── Dataset extract ──

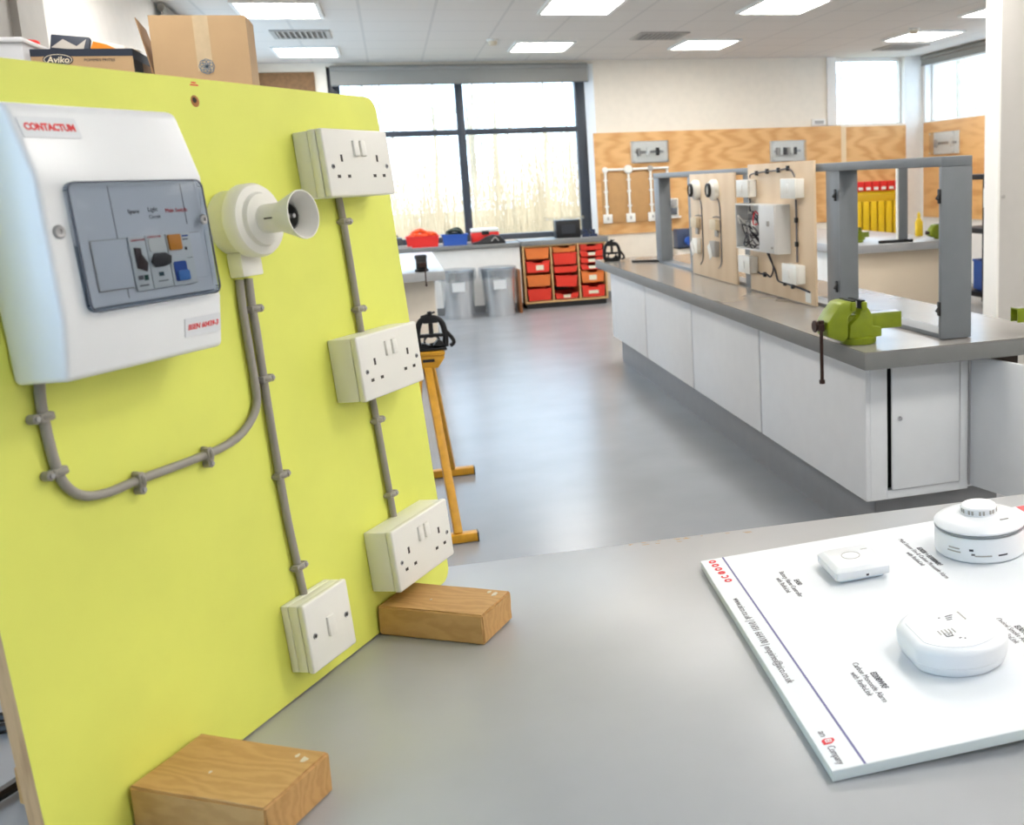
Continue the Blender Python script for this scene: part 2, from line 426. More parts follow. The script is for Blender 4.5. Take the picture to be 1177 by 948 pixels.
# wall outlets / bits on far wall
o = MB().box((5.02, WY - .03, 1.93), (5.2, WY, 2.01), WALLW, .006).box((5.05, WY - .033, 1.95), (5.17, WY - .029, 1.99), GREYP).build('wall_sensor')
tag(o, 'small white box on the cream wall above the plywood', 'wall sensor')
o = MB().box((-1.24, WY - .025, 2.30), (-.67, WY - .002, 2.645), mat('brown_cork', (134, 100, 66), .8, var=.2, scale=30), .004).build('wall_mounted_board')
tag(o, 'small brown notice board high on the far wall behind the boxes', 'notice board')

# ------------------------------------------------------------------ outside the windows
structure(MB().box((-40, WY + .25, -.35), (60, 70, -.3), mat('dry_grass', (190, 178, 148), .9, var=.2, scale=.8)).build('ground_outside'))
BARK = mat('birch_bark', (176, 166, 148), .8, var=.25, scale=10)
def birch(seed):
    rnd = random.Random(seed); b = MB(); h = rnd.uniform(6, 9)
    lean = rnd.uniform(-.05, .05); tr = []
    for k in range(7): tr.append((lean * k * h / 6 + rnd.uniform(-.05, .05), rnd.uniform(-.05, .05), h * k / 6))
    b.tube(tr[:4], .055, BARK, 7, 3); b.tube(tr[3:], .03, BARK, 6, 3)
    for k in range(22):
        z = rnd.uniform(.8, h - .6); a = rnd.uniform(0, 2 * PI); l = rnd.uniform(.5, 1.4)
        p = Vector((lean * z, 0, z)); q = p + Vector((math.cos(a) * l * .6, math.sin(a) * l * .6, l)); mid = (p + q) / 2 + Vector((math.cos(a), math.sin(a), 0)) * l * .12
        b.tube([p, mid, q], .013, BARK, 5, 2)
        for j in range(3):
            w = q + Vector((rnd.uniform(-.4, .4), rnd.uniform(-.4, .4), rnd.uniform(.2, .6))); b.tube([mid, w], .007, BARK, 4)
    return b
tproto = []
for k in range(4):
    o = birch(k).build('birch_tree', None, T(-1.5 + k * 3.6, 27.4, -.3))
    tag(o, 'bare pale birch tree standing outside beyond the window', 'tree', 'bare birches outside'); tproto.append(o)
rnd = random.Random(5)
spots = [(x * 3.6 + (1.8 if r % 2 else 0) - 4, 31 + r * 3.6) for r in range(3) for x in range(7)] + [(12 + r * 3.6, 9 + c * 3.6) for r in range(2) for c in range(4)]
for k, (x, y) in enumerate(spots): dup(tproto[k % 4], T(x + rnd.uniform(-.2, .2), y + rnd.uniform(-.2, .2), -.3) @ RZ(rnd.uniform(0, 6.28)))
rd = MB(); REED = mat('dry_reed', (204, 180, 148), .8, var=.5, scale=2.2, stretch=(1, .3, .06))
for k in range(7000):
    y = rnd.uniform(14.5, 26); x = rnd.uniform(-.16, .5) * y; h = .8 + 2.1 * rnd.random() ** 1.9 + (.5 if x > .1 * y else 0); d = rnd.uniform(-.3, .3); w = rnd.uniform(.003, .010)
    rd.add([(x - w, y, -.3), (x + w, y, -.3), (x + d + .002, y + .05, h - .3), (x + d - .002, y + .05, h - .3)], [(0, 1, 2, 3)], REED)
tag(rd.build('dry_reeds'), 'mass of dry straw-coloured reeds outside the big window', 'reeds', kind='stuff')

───

▶ **What is required**
Repeat the lines above exactly, and keep every picture out.

▶ **Reply**
Continue the Blender Python script for this scene: part 2, from line 426. More parts follow. The script is for Blender 4.5. Take the picture to be 1177 by 948 pixels.
# wall outlets / bits on far wall
o = MB().box((5.02, WY - .03, 1.93), (5.2, WY, 2.01), WALLW, .006).box((5.05, WY - .033, 1.95), (5.17, WY - .029, 1.99), GREYP).build('wall_sensor')
tag(o, 'small white box on the cream wall above the plywood', 'wall sensor')
o = MB().box((-1.24, WY - .025, 2.30), (-.67, WY - .002, 2.645), mat('brown_cork', (134, 100, 66), .8, var=.2, scale=30), .004).build('wall_mounted_board')
tag(o, 'small brown notice board high on the far wall behind the boxes', 'notice board')

# ------------------------------------------------------------------ outside the windows
structure(MB().box((-40, WY + .25, -.35), (60, 70, -.3), mat('dry_grass', (190, 178, 148), .9, var=.2, scale=.8)).build('ground_outside'))
BARK = mat('birch_bark', (176, 166, 148), .8, var=.25, scale=10)
def birch(seed):
    rnd = random.Random(seed); b = MB(); h = rnd.uniform(6, 9)
    lean = rnd.uniform(-.05, .05); tr = []
    for k in range(7): tr.append((lean * k * h / 6 + rnd.uniform(-.05, .05), rnd.uniform(-.05, .05), h * k / 6))
    b.tube(tr[:4], .055, BARK, 7, 3); b.tube(tr[3:], .03, BARK, 6, 3)
    for k in range(22):
        z = rnd.uniform(.8, h - .6); a = rnd.uniform(0, 2 * PI); l = rnd.uniform(.5, 1.4)
        p = Vector((lean * z, 0, z)); q = p + Vector((math.cos(a) * l * .6, math.sin(a) * l * .6, l)); mid = (p + q) / 2 + Vector((math.cos(a), math.sin(a), 0)) * l * .12
        b.tube([p, mid, q], .013, BARK, 5, 2)
        for j in range(3):
            w = q + Vector((rnd.uniform(-.4, .4), rnd.uniform(-.4, .4), rnd.uniform(.2, .6))); b.tube([mid, w], .007, BARK, 4)
    return b
tproto = []
for k in range(4):
    o = birch(k).build('birch_tree', None, T(-1.5 + k * 3.6, 27.4, -.3))
    tag(o, 'bare pale birch tree standing outside beyond the window', 'tree', 'bare birches outside'); tproto.append(o)
rnd = random.Random(5)
spots = [(x * 3.6 + (1.8 if r % 2 else 0) - 4, 31 + r * 3.6) for r in range(3) for x in range(7)] + [(12 + r * 3.6, 9 + c * 3.6) for r in range(2) for c in range(4)]
for k, (x, y) in enumerate(spots): dup(tproto[k % 4], T(x + rnd.uniform(-.2, .2), y + rnd.uniform(-.2, .2), -.3) @ RZ(rnd.uniform(0, 6.28)))
rd = MB(); REED = mat('dry_reed', (204, 180, 148), .8, var=.5, scale=2.2, stretch=(1, .3, .06))
for k in range(7000):
    y = rnd.uniform(14.5, 26); x = rnd.uniform(-.16, .5) * y; h = .8 + 2.1 * rnd.random() ** 1.9 + (.5 if x > .1 * y else 0); d = rnd.uniform(-.3, .3); w = rnd.uniform(.003, .010)
    rd.add([(x - w, y, -.3), (x + w, y, -.3), (x + d + .002, y + .05, h - .3), (x + d - .002, y + .05, h - .3)], [(0, 1, 2, 3)], REED)
tag(rd.build('dry_reeds'), 'mass of dry straw-coloured reeds outside the big window', 'reeds', kind='stuff')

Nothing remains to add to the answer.